Communications technology now governs our day-to-day life to an extent that was inconceivable 150 years ago. And that is my starting point this evening. Because it was around 150 years ago that the first undersea cable for communications was established, across the English Channel, followed several years later by the first to cross the Atlantic Ocean. Australia's first undersea cable connection came in 1872, with the Java to Port Darwin link.

These early innovations were technically limited - they were only able to carry telegraph messages. It was not until much later, in 1956, with the development of coaxial cable and in-cable amplifiers that voice transmissions switched from radio to cable transmission. This was a crucial moment in opening Australia to the world. The rapid technological improvements and increasing affordability were of particular benefit to a remote nation like Australia. It is worth bearing in mind that the cost of using the first transatlantic undersea cable to send telegrams was around $5 per word. When you consider the massive amount of data that now travels to and from Australia along undersea cables every day at the merest fraction of that cost, it is hard not to marvel at so much progress in such a comparatively short time.

However, we are approaching a crucial point. Continued improvement is not a given; it will require sensible investment and cooperation between governments and the private sector. Governments, in particular, are going to have to make the right decisions now, to ensure Australia's communications infrastructure retains the flexibility to embrace technological advances we cannot conceive of today.

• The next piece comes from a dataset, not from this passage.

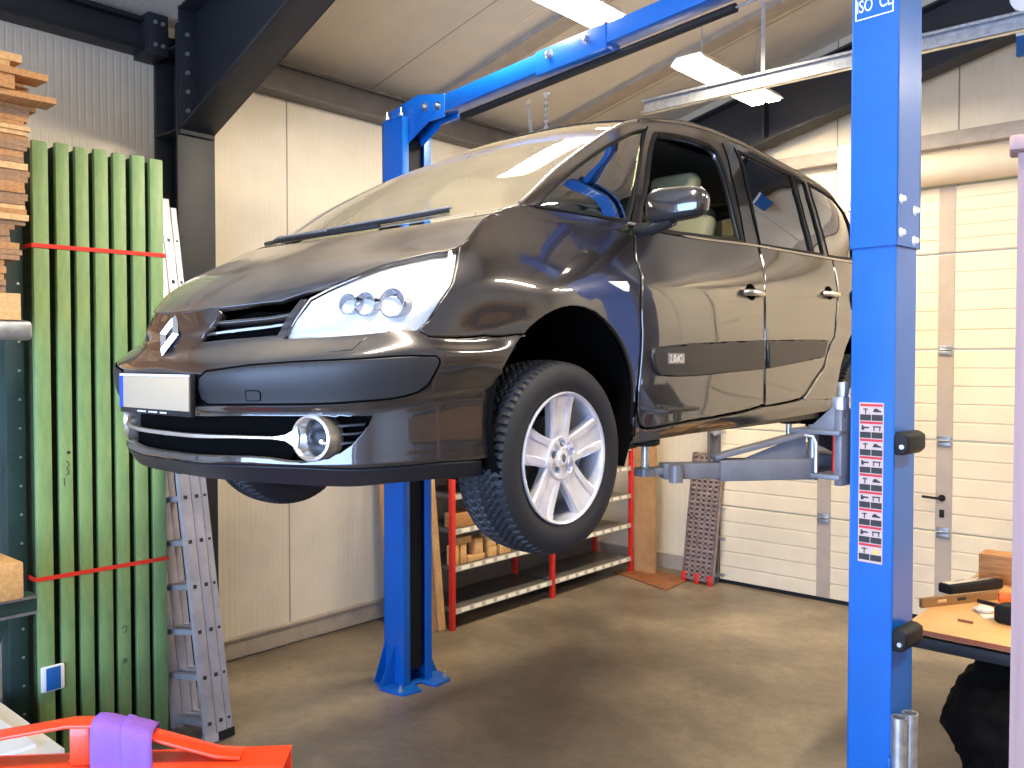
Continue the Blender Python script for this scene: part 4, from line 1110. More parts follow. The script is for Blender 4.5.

For instance, a decade ago, the phrase 'cloud computing' would not have meant very much to most of us in this chamber nor did the word 'Skype'. Today, for most businesses, and especially those operating in regions like the Pilbara region in Western Australia, these technologies are essential features that underpin day-to-day operations. Yet they and most other key functions for businesses in WA rely on the ability to access efficient and reliable communications services.

I suggest it would come as a surprise to most Senators, indeed, it would probably come as a surprise to most Western Australians, that WA is currently relying on a single, 15 year-old undersea cable with an uncertain shelf-life, as its primary communications link to Asia. Just think for a moment about how much technology has evolved since 1999, and how much consumer and business demand for communications capacity has grown in that time. To my mind, relying on a single 15-year-old undersea cable leaves WA open to an unacceptable degree of risk.

We talk a great deal about national security and food security in Australia and deservedly so. Both should be priorities, as the current situation in relation to national security has clearly demonstrated. I also think the time has well and truly come for us to develop just as acute an appreciation for communications security as it relates to the reliability of our communications infrastructure. There is no doubt that Australians want better communications infrastructure. This is most ably demonstrated by the high degree of public support for the NBN. To be frank, I think too much of this public support is based on a 'how many movies can I download' type mindset. We need to look beyond the NBN as merely a consumer product and start focussing more on its capacity as a tool for economic development, most particularly in regional areas such as Pilbara and other parts of Western Australia.

In that connection, I had the privilege of speaking in Perth recently at the Resources ICT Summit, which examined opportunities to improve access to high-quality telecommunications services across the Pilbara, and other parts of WA. A particular focus was the Trident subsea cable project, which proposes building a state-of-the-art fibre optic network linking Perth to the Pilbara and also, importantly, to South East Asia, offering cost-effective, high-speed data services to crucial Pilbara-based resource operations and flow-on benefits that will boost the region's economic capacity.

What is exciting about the Trident project is that it is being driven by the private sector. That is an unambiguously good thing in my view. I have never been of the view that government has a monopoly on wisdom in the telecommunications sector—a view that I am sure will dismay Senator Conroy and those of his ilk who believe that government is the solution to every problem. I think the Trident project represents an enormously exciting opportunity for Western Australia and the fact that it is being driven by the private sector rather than government is a critical element in its attractiveness and future success.

Western Australia has always had something of the frontier spirit about it. We tend not to wait for others to make decisions for us; we get on with the job. The Trident project very much embodies that spirit, in my view. The realisation of this project will not only be transformational in the communications capacity for the resources and energy sector operating in the Pilbara region—though that is of critical importance but, I think, the fact that the project builds in some communications insurance, if you like, by providing a terrestrial communications link between the North West and Perth is also an enormously important element. As a Senator for Western Australia , it is my primary role to stand up for my state and to get the best possible policy outcomes for WA.

As we all know, 'productivity' is a bit of a buzz word in economic debate at present. We all understand that Australia needs to boost its productive capacity. It is an area of broad consensus. Our disagreements in this place are about how we do it for the most part, not whether we need to do it. In my own view, there are three essential requirements for boosting productivity: firstly, by promoting sensible changes to labour market laws, which the government is committed to through its Productivity Commission review; secondly, by cutting the cost of doing business through reducing the red tape burden on business operators, which is something this Government has already demonstrated it is doing; finally, we can boost productivity, most especially in regional communities, by harnessing the capacity of new technologies to improve business efficiency and engage with new customers, particularly overseas markets.

Of these three elements, it is the latter that I believe will be quickest and, politically, the easiest to implement because there is broad consensus across the political divide that technology represents a huge economic opportunity. We should use that broad consensus to drive projects like Trident forward. As the Trident project shows, there is a will in the private sector to help boost telecommunications capacity for our regional communities.

As parliamentarians, we should welcome anything that boosts competition in the telecommunications sector, and, in particular, the productive capacity of the Pilbara, where mining activity remains absolutely critical in underpinning Australia's export performance and continued economic health.